Wednesday, November 17, 2021

#321 / Social Trust

The presence of simultaneous uprisings in countries with a range of income levels, government types and geopolitical significance indicates a ... loss of faith in the social contract that shapes relations between governments and their people. Put simply, the governments of today seem incapable of offering both representative and effective governance. And ordinary citizens have had enough.
The statement above comes from a New York Times' article titled "Protests Are Taking Over the World. What’s Driving Them?" Zachariah Mampilly, who authored the article, is a professor of international affairs at the Marxe School of Public and International Affairs, City University of New York. He says that these worldwide protests are a sign of how little faith or trust people have in government:
In many countries, trust in government has been shaken by leaders who put their faith in market-based solutions to the detriment of most citizens. A Pew Research study shows that Americans’ trust in their government has declined to 24 percent from an average of 54 percent in 2001.
Mampilly's statement that "the governments of today seem incapable of offering both representative and effective governance," and that "ordinary citizens have had enough," does ring true. We have been expecting our governments to solve our problems, and they haven't been doing the job - and "the market" sure hasn't, either! The big question, of course, is what we ought to do about that. 

Protests, caused by the failure of "social trust," do not themselves restore or rehabilitate the social trust that has broken down. Despite Mampilly's title, protests don't actually "take over the world." They merely dramatize that we, the people, are not actually in charge of the government - and that we object to that fact. 

But if protests won't restore "social trust," what will?

I hate to be repetitious, but (as I have written here before), "if we want to have democratic self-government, then we will have to get involved in government ourselves." 
In the end, the direct and active involvement of ordinary people in politics and government is the only thing that will restore "social trust." That, at least, is my opinion. 

While protests can be an effective tool for demonstrating to those who participate in them, and to others, and to those currently in power, that citizens are dissatisfied and want change, what is ultimately necessary is an organized and successful effort by ordinary men and women actually to achieve an effective control over government - to take power themselves. 

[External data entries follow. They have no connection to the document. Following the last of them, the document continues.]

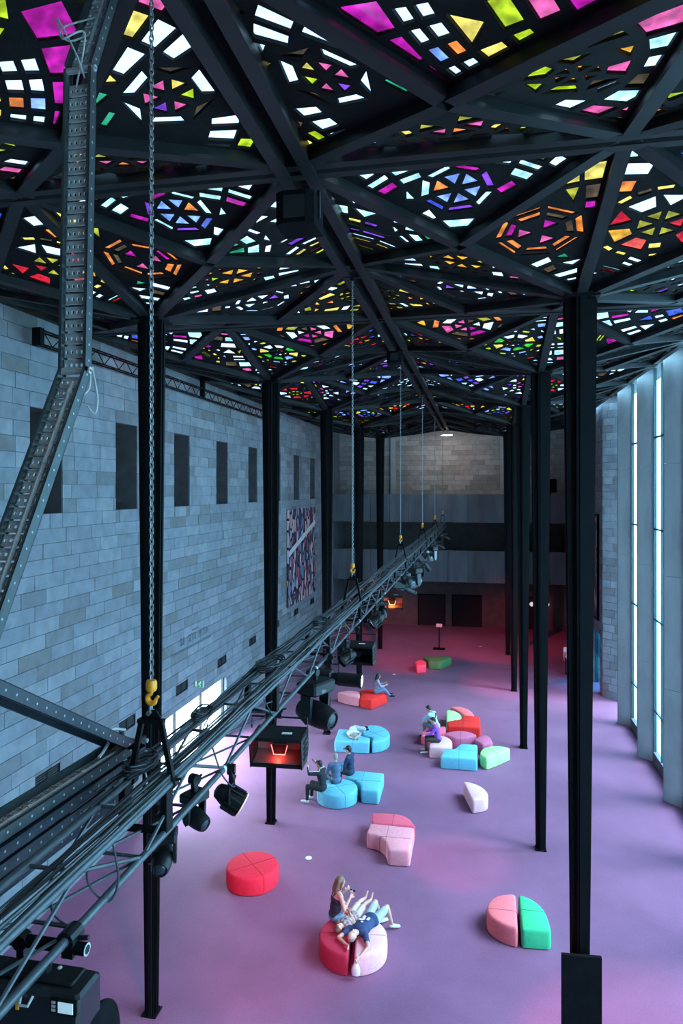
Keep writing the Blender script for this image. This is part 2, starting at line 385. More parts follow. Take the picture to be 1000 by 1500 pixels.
# ---- right side: angled concrete piers with full-height glass between, then a stone wall
PIERS = [29.45-3.56*k for k in range(10)]
for i, y in enumerate(PIERS):
    if y < YB: continue
    s = struct('column'); s.location = (XR, y, 0)
    s['label'] = 'pale concrete window pier, number %d counted from the far stone wall' % (i+1)
    poly = [(0, 0), (.44, -.46), (.475, -.46), (.475, .30), (.44, .30), (.0, .10)]
    for j in range(4):
        b = MB(); b.prism(poly, 3.4*j+.004, 3.4*(j+1)-.004); b.build('pier_segment', CONC, s)
CG = glass('window_glass', (.90, .97, .98), .02)
TEAL = mat('teal_window_frame', (.03, .075, .085), .4, .4, .1, 4)
for i in range(len(PIERS)):
    y1 = PIERS[i]-.46
    y0 = PIERS[i]-3.56+.30
    if y0 < YB: continue
    s = struct('window_%d' % (i+11))
    b = MB(); b.box((XG-.14, y0, 0), (XG+.02, y1, .38)); b.build('sill', PARA, s)
    ym = y0+.62*(y1-y0)
    b = MB()
    for y in (y0, ym, y1-.06): b.box((XG-.12, y, .38), (XG-.02, y+.06, 13.6))
    b.build('mullion', TEAL, s)
    for z in (1.8, 4.95, 8.05, 11.2):
        b = MB(); b.box((XG-.1, y0+.06, z-.03), (XG-.04, ym, z+.03)); b.box((XG-.1, ym+.06, z-.03), (XG-.04, y1-.06, z+.03)); b.build('transom', TEAL, s)
    zz = (.38, 1.8, 4.95, 8.05, 11.2, 13.6)
    for p, q in zip(zz, zz[1:]):
        for ya, yc in ((y0+.06, ym), (ym+.06, y1-.06)):
            b = MB(); b.box((XG-.075, ya, p+.03), (XG-.065, yc, q-.03)); b.build('pane', CG, s)
b = MB(); b.box((XR-.18, YB, 13.62), (XG+.7, YE, 13.9)); o = b.build('trim_2', BLACK); o['kind'] = 'structure'; o['label'] = 'dark roof edge above the window piers'
wr = struct('wall_right'); YS = 33.05
RD = (33.75, 35.5, 0, 2.65)
b = MB()
for a, c, z, q in slabs(YS, YE, 0, 13.6, [RD]): b.box((XR+.03, a, z), (XR+.5, c, q))
b.prism([(XR+.03, YS), (8.32, 32.3), (8.32, YS+.2), (XR+.5, YS+.2)], 0, 13.6)
b.build('wall_core', JOINT, wr)
def putR(b, y0, y1, z0, z1, e, mi): b.box((XR-e, y0, z0), (XR+.04, y1, z1), mi)
stones(wr, YS, YF+.2, 0, 13.3, [RD], STONES, .3325, 1.0, putR, 120, 5)
dv = Vector((8.32-XR-.03, 32.3-YS, 0)); dl = dv.length; dv.normalize(); nv = Vector((-dv.y, dv.x, 0))
def putE(b, y0, y1, z0, z1, e, mi):
    Mx = Matrix.Translation((XR+.03, YS, 0)) @ Matrix(((dv.x, -nv.x, 0, 0), (dv.y, -nv.y, 0, 0), (0, 0, 1, 0), (0, 0, 0, 1)))
    b.box((y0, -.0, z0), (y1, .035+e, z1), mi, M=Mx)
stones(wr, 0, dl, 0, 13.3, [], STONES, .3325, .62, putE, 200, 6)
s = struct('door_2')
b = MB()
for lo, hi in (((XR+.1, RD[0], 0), (XR+.2, RD[0]+.05, RD[3])), ((XR+.1, RD[1]-.05, 0), (XR+.2, RD[1], RD[3])), ((XR+.1, RD[0]+.05, RD[3]-.05), (XR+.2, RD[1]-.05, RD[3]))): b.box(lo, hi)
b.build('door_frame', TEAL, s)
ZD = (.0, .45, .9, 1.35, 1.8, 2.2, 2.6)
for k, (p, q) in enumerate(zip(ZD, ZD[1:])):
    for j, (ya, yc) in enumerate(((RD[0]+.05, 34.6), (34.62, RD[1]-.05))):
        tn = ((.22, .72, .85), (.12, .52, .68), (.32, .82, .9))[(k*2+j*3+k//2) % 3]
        b = MB(); b.box((XR+.14, ya, p+.01), (XR+.155, yc, q-.01)); b.build('pane', glass('cyan_glass_%d' % ((k*2+j*3+k//2) % 3), tn, .08), s)

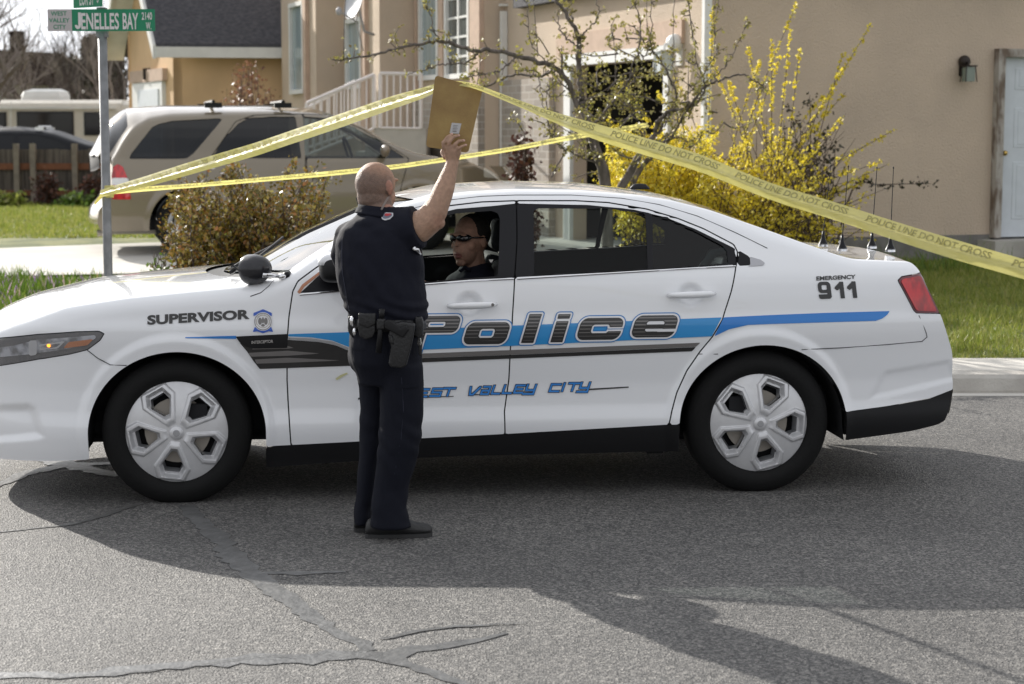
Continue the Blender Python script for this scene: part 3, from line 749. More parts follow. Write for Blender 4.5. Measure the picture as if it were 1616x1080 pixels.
# ================================================================== car shells
class Shell:
    def __init__(s, O, ex, W0, front, rear, wheels, mir=False, rnd=.07, dishes=()):
        s.O = np.asarray(O, float); s.ex = np.array([ex[0], ex[1], 0.])/math.hypot(*ex); s.ew = np.array([-s.ex[1], s.ex[0], 0]); s.ez = np.array([0, 0, 1.])
        s.W0 = W0; s.front = front; s.rear = rear; s.wheels = wheels; s.rnd = rnd; s.ztop = None; s.dishes = dishes
    def Wf(s, x, z, rounded=True):
        x = np.asarray(x, float); z = np.asarray(z, float)
        w = s.W0(z)*np.ones_like(x)
        fx, fa, fp = s.front; rx, ra, rp = s.rear
        w = w - fa*np.clip((fx[0]-x)/(fx[0]-fx[1]), 0, 1.3)**fp - ra*np.clip((x-rx[0])/(rx[1]-rx[0]), 0, 1.3)**rp
        for wx, wz, r_, bump in s.wheels:
            d = np.hypot(x-wx, z-wz); w = w + bump*(1-ss(r_+.035, r_+.085, d))*(z > wz-.25)
        for poly_, dep, soft in getattr(s, 'pockets', ()):
            w = w - dep*(1-ss(-soft, 0, sdpoly(x, z, poly_)))
        for dx_, dz_, dr, dd in s.dishes:
            d = np.hypot(x-dx_, (z-dz_)*1.15); w = w - dd*(1-ss(dr*.35, dr, d))
        if rounded and s.ztop is not None:
            r_ = s.rnd; d = np.clip((z-(s.ztop(x)-r_))/r_, 0, .97); w = w - r_*.8*(1-np.sqrt(1-d*d))
        return w
    def P(s, x, w, z):
        x, w, z = np.broadcast_arrays(np.asarray(x, float), w, z)
        return s.O + x[..., None]*s.ex + w[..., None]*s.ew + z[..., None]*s.ez
    def local(s, p):
        q = np.asarray(p)-s.O; return q@s.ex, q@s.ew, q[..., 2]
    def hit(s, u, v, rounded=True, inset=0.):
        """where the camera ray through (u, v) meets the near side surface: local x, z"""
        u = np.asarray(u, float); v = np.asarray(v, float); dx, dz = rays(u, v)
        Y = np.full(u.shape, s.O[1]-.9)
        for _ in range(40):
            x = (dx*Y-s.O[0])*s.ex[0]+(Y-s.O[1])*s.ex[1]; w = (dx*Y-s.O[0])*s.ew[0]+(Y-s.O[1])*s.ew[1]; z = CAMH+dz*Y-s.O[2]
            gg = w + (s.Wf(x, np.clip(z, .1, 3), rounded)-inset); Y = Y - gg*.8/(s.ew[1]+dx*s.ew[0])
        return x, z
    def poly(s, px, inset=0., rounded=False):
        a = np.array(px, float); x, z = s.hit(a[:, 0], a[:, 1], rounded, inset); return list(zip(x.tolist(), z.tolist()))
    def grid(s, x0, x1, nx, zb, nt, nq, zc, pw=2.2):
        xs = np.linspace(x0, x1, nx); s.xs = xs
        zt = s.ztop(xs); t = np.linspace(0, 1, nt)
        Z = zb + (zt[:, None]-zb)*t[None, :]; X = np.repeat(xs[:, None], nt, 1); W = s.Wf(X, Z)
        q = np.linspace(0, 1, nq)[1:]
        We = W[:, -1]; zcc = zc(xs)
        Wt = We[:, None]*(1-q)[None, :]; Zt = zt[:, None]+(zcc-zt)[:, None]*(1-(1-q[None, :])**pw)
        s.X = np.hstack([X, np.repeat(xs[:, None], nq-1, 1)]); s.W = np.hstack([W, Wt]); s.Z = np.hstack([Z, Zt])
        s.Q = np.hstack([np.full_like(X, -1), np.repeat(q[None, :], nx, 0)]); s.side = s.Q < 0; s.T = np.hstack([np.repeat(t[None, :], nx, 0), np.full_like(Zt, 1)])
        s.nt = nt
    def panel(s, name, F, mat, parent, sides=(-1, 1), off=0., merge=True, smooth=True):
        """off > 0 stands outward from the surface, < 0 inward"""
        out = []
        W = s.W + off*np.where(s.side, 1, .3*(1-s.Q)); Z = s.Z + off*np.where(s.side, 0, 1)
        if off < 0: W = np.maximum(W, 0)
        vs = []; fs = []; n = 0
        for sd in sides:
            P = s.P(s.X, sd*W, Z); v, f = march(P, F)
            if len(v) == 0: continue
            if sd > 0: f = [q[::-1] for q in f]
            vs.append(v); fs += [[i+n for i in q] for q in f]; n += len(v)
        o = ob(name, np.vstack(vs), fs, mat, parent, smooth)
        if len(sides) > 1:
            bm = bmesh.new(); bm.from_mesh(o.data); bmesh.ops.remove_doubles(bm, verts=bm.verts, dist=.0008); bm.to_mesh(o.data); bm.free()
        return o
    def decal(s, name, Ff, box, step, mat, parent, off=.003):
        us = np.arange(box[0], box[2]+step, step); vs = np.arange(box[1], box[3]+step, step)
        U, V = np.meshgrid(us, vs, indexing='ij'); F = Ff(U, V); x, z = s.hit(U, V)
        P = s.P(x, -(s.Wf(x, z)+off), z); v, f = march(P, F); return ob(name, v, f, mat, parent, True)
    def dpoly(s, name, px, mat, parent, off=.003, step=2.0):
        a = np.array(px, float)
        return s.decal(name, lambda U, V: sdpoly(U, V, px), (a[:, 0].min()-3, a[:, 1].min()-3, a[:, 0].max()+3, a[:, 1].max()+3), step, mat, parent, off)
    def text(s, name, txt, p0, p1, h, mat, parent, offset=0., shear=0., off=.004, spacing=1., up=(0, -1)):
        """baseline from pixel p0 to p1, cap height h pixels"""
        v, f = text_geo(txt, 1, offset, shear, spacing, 1); x0, x1 = v[:, 0].min(), v[:, 0].max(); hh = .70
        t = (v[:, 0]-x0)/(x1-x0); U = p0[0]+(p1[0]-p0[0])*t; V = p0[1]+(p1[1]-p0[1])*t - v[:, 1]/hh*h; U = U + up[0]*v[:, 1]/hh*h
        x, z = s.hit(U, V); P = s.P(x, -(s.Wf(x, z)+off), z); return ob(name, P, f, mat, parent)
def ellarch(x, z, cx, cz, rx, rz):
    dz = np.where(z > cz, (z-cz)/rz, (z-cz)/rz*.35); return (np.sqrt(((x-cx)/rx)**2+dz**2)-1)*rz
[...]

Successful efforts are based on our realization (in all senses of the word) that we are the government - and by our determination, because we truly realize this, effectively to assert our governmental power. Successful efforts are based on an assertion of our individual and collective decision to do whatever is necessary to make the changes that we want to see made - and to keep at it until we succeed. "Social trust" will be restored when, in a democratic society, or in a society that wants to be democratic, power is effectively wielded by "society," by all of us, through our own committed and continuing involvement. 
Bob Dylan has a song on this topic - at least as I hear his lyrics. It is a song with some pretty good advice for each one of us, individually, as we consider the breakdown of our faith and trust in government. It is also some pretty good advice as we consider things from a community and collective perspective. 
The song I am thinking about is titled, "Trust Yourself." You can click this link to listen to Bob Dylan sing the song. Here's the first verse of the song, with Dylan's good advice:

Trust yourself
Trust yourself to do the things that only you know best
Trust yourself
Trust yourself to do what’s right and not be second-guessed
Don’t trust me to show you beauty
When beauty may only turn to rust
If you need somebody you can trust, trust yourself

Trusting ourselves - individually and collectively - is how "social trust" is established. As far as I am concerned, there isn't any other way.